In theory, blockchain technology was supposed to make it easier for digital artists to sell unique tokens of ownership, offering buyers a permanent record of ownership linked to the work.

But other artists say that the past year’s crypto boom has been a nightmare. Among the problems is that anyone can “mint” a digital file as an NFT, whether or not they have rights to it in the first place, and the process is anonymous by default.

“It is much easier to make forgeries in the blockchain space than in the traditional art world. It’s as simple as right-click, save,” said Tina Rivers Ryan, a curator and expert in digital art at the Albright-Knox gallery in Buffalo, New York. “It’s also harder to fight forgers. How do you sue the anonymous holder of a crypto wallet? In which jurisdiction?”

And then we have grifters taking advantage of people’s naivete. When there are opportunities for grift, it will not be long before the Trump family appears on the horizon. So it was hardly surprising to hear that Melania Trump was offering up for sale an NFT of a painting of her wearing a white hat, which you could purchase for a mere $250,000 opening bid.

Trump announced earlier this month that she would auction off the autographed hat, which she wore to meet the French president, Emmanuel Macron, and his wife during an official state visit in 2018. The auction also included a watercolor painting of herself wearing the hat and a non-fungible token, or NFT, of the painting.

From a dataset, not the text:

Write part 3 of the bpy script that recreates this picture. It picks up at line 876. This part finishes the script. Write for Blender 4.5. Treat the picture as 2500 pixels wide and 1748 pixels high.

She insisted that all bids be made in Solana tokens, a cryptocurrency.

It said a “portion” of the proceeds derived from the auction would be given to provide people “who have been in the foster care community with access to computer science and technology education”.

Anyone want to make a guess what the size of the ‘portion’ given by her to charity would be? If you said more than 1%, then you are just the kind of person that this whole NFT business is targeting.

This was a considerable increase from the $150 she asked for a couple of months earlier for a watercolor of her eyes. Unfortunately, no one bid that amount for the hat, reaching only $170,000. But then something strange happened.

The $170,000 purchase of an NFT collection auctioned by Melania Trump was made by the entity that originally put the NFT up for sale, according to blockchain records. 

After the auction’s conclusion, the New York Times ran a piece describing the sale as attracting a few bids all around 1,800 SOL, ultimately ending with somebody purchasing the NFT for 1,800 SOL worth $170,000 at the time (now $200,000), a price far below the figure touted by the auction’s press release and which the paper described as “deflated results” due to a wider crash in the price of cryptocurrencies. 

Now, according to Solana blockchain records reviewed by Motherboard and shared with an independent researcher, we know who bought the NFT collection: Melania Trump herself, or at least, whoever set up the auction for her.

Despite the transparent nature of the blockchain, however, Trump’s office would not elaborate on who actually bought the NFT or the details around why the transaction was set up so that the creator of the NFT provided the crypto to the auction winner, and seemingly got the funds back.

The Office of Melania Trump did not respond to follow-up questions regarding the identity of the alleged mystery buyer, how the transaction was conducted, if it was conducted in USD, and how much USD the buyer ultimately paid. 

Novelist Richard Hines probably captured the situation best.

Comments

  1. says

    Melania was probably the only person in the world who was upset to discover that DJT was not, actually, a billionaire. I’m sure she’s going to make out just fine, but not as well as she thought she would.

  2. Holms says

    A slight quibble with the language of the article:

    When Lois van Baarle, a Dutch artist, scoured the biggest NFT marketplace for her name late last year, she found more than 100 pieces of her art for sale.

    Her art was not for sale on the NFT marketplace, NFTs of her art were on sale. Meaning, a grift cashing in on her labour, but not her actual art.

  3. says

    Anyone want to make a guess what the size of the ‘portion’ given by [Melania] to charity would be?

    Does her charity even exist?

    Also, no reputable auctioneer or auction-house has any excuse to go near these all-too-fungible tokens. It’s their job to know better, and to do all the necessary research when they find they don’t.

    If artists like van Baarle get enough advance notice, they could barge into auctions where their work is being sold, and loudly remind all the buyers that they’d be bidding for something that’s already available elsewhere. Or, in other words, to funge as many of those “non-fungible” tulips whenever they can.

  4. theflyingchipmunk says

    “If you said more than 1%, then you are just the kind of person that this whole NFT business is targeting.”

    I would not be surprised if it is exactly 0%. We are not dealing with ordinary grifters here.